Work to complete:
Repeat exactly the lines of the listing below, please, starting with the first and ending with the line containing "rnd = random.Random(7)"; leave out the rest.

Supplied data:
= = =

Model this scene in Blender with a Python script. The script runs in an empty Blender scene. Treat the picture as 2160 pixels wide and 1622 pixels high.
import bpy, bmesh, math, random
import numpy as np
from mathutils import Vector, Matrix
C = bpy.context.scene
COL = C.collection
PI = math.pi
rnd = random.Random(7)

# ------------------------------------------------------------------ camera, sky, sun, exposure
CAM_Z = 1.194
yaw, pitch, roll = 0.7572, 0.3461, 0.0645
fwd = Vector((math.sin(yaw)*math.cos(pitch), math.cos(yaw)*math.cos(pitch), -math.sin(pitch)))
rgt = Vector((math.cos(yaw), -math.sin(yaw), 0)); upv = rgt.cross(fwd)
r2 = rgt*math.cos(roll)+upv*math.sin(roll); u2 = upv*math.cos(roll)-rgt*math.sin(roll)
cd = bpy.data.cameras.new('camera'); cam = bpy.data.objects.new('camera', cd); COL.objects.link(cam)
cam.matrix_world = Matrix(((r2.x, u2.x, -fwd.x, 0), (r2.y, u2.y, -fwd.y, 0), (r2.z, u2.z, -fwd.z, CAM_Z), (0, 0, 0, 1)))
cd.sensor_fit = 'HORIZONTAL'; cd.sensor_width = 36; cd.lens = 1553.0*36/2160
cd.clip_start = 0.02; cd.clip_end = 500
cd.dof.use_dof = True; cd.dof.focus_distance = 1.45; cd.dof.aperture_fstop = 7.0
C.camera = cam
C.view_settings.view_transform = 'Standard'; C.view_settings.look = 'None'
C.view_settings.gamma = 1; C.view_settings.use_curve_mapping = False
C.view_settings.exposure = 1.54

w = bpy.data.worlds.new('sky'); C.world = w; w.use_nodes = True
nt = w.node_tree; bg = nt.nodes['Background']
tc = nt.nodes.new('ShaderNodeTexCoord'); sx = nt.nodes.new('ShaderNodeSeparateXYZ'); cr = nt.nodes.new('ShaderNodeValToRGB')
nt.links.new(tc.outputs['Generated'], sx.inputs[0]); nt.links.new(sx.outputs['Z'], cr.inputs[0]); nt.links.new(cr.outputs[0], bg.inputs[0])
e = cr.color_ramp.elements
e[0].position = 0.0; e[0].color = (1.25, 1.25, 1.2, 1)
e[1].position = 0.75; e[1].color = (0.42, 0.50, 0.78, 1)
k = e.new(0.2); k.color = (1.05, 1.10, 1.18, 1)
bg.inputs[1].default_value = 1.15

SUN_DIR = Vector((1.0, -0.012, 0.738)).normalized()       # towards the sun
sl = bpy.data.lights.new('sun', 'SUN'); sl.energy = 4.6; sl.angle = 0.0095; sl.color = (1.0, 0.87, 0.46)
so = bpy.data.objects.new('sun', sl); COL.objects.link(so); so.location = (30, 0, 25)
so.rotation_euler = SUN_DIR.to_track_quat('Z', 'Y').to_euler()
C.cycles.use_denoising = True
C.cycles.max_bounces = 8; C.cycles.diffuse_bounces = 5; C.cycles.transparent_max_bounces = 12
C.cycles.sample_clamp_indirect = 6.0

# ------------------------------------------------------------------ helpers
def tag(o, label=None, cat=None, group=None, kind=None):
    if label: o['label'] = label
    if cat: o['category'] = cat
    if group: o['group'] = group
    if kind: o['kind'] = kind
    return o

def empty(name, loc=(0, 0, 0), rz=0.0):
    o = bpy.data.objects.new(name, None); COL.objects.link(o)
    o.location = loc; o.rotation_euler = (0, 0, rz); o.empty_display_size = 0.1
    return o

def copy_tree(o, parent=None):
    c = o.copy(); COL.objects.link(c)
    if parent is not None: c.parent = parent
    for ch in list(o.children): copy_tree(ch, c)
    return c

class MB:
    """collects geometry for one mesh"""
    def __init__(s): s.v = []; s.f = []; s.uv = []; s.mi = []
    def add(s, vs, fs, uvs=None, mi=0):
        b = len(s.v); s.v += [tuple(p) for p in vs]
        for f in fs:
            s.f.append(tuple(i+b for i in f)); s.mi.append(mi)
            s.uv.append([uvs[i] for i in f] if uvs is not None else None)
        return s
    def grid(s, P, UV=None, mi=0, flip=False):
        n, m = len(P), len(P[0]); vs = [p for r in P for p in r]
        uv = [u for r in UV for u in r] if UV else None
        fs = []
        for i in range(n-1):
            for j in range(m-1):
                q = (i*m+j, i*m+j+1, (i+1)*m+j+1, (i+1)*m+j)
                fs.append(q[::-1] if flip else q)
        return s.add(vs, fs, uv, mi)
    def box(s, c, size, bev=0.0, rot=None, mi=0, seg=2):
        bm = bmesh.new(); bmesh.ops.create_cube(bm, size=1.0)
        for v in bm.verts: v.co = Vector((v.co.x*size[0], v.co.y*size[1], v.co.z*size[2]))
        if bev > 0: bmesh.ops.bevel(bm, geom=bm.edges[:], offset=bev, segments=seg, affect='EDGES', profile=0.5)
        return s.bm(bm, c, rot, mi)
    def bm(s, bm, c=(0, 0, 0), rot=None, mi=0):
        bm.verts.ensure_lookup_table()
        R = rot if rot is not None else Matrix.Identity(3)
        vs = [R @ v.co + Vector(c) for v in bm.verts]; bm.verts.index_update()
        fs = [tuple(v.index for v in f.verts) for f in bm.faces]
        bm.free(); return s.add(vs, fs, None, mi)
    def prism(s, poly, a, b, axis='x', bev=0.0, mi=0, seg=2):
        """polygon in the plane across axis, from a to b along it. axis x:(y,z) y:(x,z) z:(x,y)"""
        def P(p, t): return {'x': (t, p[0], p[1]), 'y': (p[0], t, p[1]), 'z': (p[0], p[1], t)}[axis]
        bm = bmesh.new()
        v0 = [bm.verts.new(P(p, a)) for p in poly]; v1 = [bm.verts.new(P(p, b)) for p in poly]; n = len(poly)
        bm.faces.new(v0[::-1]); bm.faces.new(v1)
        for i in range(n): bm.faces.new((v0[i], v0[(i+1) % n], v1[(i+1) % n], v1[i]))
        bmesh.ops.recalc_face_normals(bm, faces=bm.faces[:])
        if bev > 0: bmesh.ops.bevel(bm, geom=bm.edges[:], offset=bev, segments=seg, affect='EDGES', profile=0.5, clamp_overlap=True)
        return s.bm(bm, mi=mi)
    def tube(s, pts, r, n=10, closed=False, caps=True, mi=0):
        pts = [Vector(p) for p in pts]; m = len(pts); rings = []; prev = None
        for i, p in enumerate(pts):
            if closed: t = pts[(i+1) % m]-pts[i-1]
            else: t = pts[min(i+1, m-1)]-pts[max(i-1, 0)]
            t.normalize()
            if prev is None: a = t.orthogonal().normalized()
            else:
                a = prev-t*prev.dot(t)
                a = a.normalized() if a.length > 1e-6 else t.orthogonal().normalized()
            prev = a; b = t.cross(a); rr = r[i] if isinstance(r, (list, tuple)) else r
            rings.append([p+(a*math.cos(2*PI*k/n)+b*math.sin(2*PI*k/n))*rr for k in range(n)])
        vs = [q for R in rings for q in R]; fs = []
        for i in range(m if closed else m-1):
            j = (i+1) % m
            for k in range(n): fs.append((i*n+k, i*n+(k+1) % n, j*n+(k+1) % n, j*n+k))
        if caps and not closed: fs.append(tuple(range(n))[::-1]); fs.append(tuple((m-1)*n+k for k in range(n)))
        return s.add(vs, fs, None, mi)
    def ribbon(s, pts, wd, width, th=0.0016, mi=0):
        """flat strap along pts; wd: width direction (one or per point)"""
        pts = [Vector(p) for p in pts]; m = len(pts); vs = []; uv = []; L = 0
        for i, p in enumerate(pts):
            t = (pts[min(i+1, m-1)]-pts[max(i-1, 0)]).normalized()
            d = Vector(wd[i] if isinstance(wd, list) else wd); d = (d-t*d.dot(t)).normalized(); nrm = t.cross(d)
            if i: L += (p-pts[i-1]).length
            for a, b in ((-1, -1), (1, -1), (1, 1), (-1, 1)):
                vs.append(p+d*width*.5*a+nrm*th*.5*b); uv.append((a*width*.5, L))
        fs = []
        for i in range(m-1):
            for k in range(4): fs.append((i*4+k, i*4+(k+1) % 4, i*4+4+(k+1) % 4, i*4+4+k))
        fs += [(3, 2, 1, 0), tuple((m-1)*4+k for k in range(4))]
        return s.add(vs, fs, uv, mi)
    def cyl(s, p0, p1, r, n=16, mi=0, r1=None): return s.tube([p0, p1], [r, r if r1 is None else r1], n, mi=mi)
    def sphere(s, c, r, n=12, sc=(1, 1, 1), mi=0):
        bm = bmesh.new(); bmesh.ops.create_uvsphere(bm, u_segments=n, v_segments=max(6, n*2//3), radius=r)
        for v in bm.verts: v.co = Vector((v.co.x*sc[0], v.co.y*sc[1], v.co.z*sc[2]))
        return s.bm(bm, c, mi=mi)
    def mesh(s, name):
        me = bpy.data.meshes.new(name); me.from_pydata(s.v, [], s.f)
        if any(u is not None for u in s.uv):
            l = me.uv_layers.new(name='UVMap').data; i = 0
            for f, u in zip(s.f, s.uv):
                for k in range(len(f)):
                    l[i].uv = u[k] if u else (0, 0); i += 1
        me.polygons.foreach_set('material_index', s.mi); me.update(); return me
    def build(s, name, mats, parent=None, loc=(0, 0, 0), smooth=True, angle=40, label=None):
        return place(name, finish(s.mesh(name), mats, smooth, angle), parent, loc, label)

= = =

Task answer:
Model this scene in Blender with a Python script. The script runs in an empty Blender scene. Treat the picture as 2160 pixels wide and 1622 pixels high.
import bpy, bmesh, math, random
import numpy as np
from mathutils import Vector, Matrix
C = bpy.context.scene
COL = C.collection
PI = math.pi
rnd = random.Random(7)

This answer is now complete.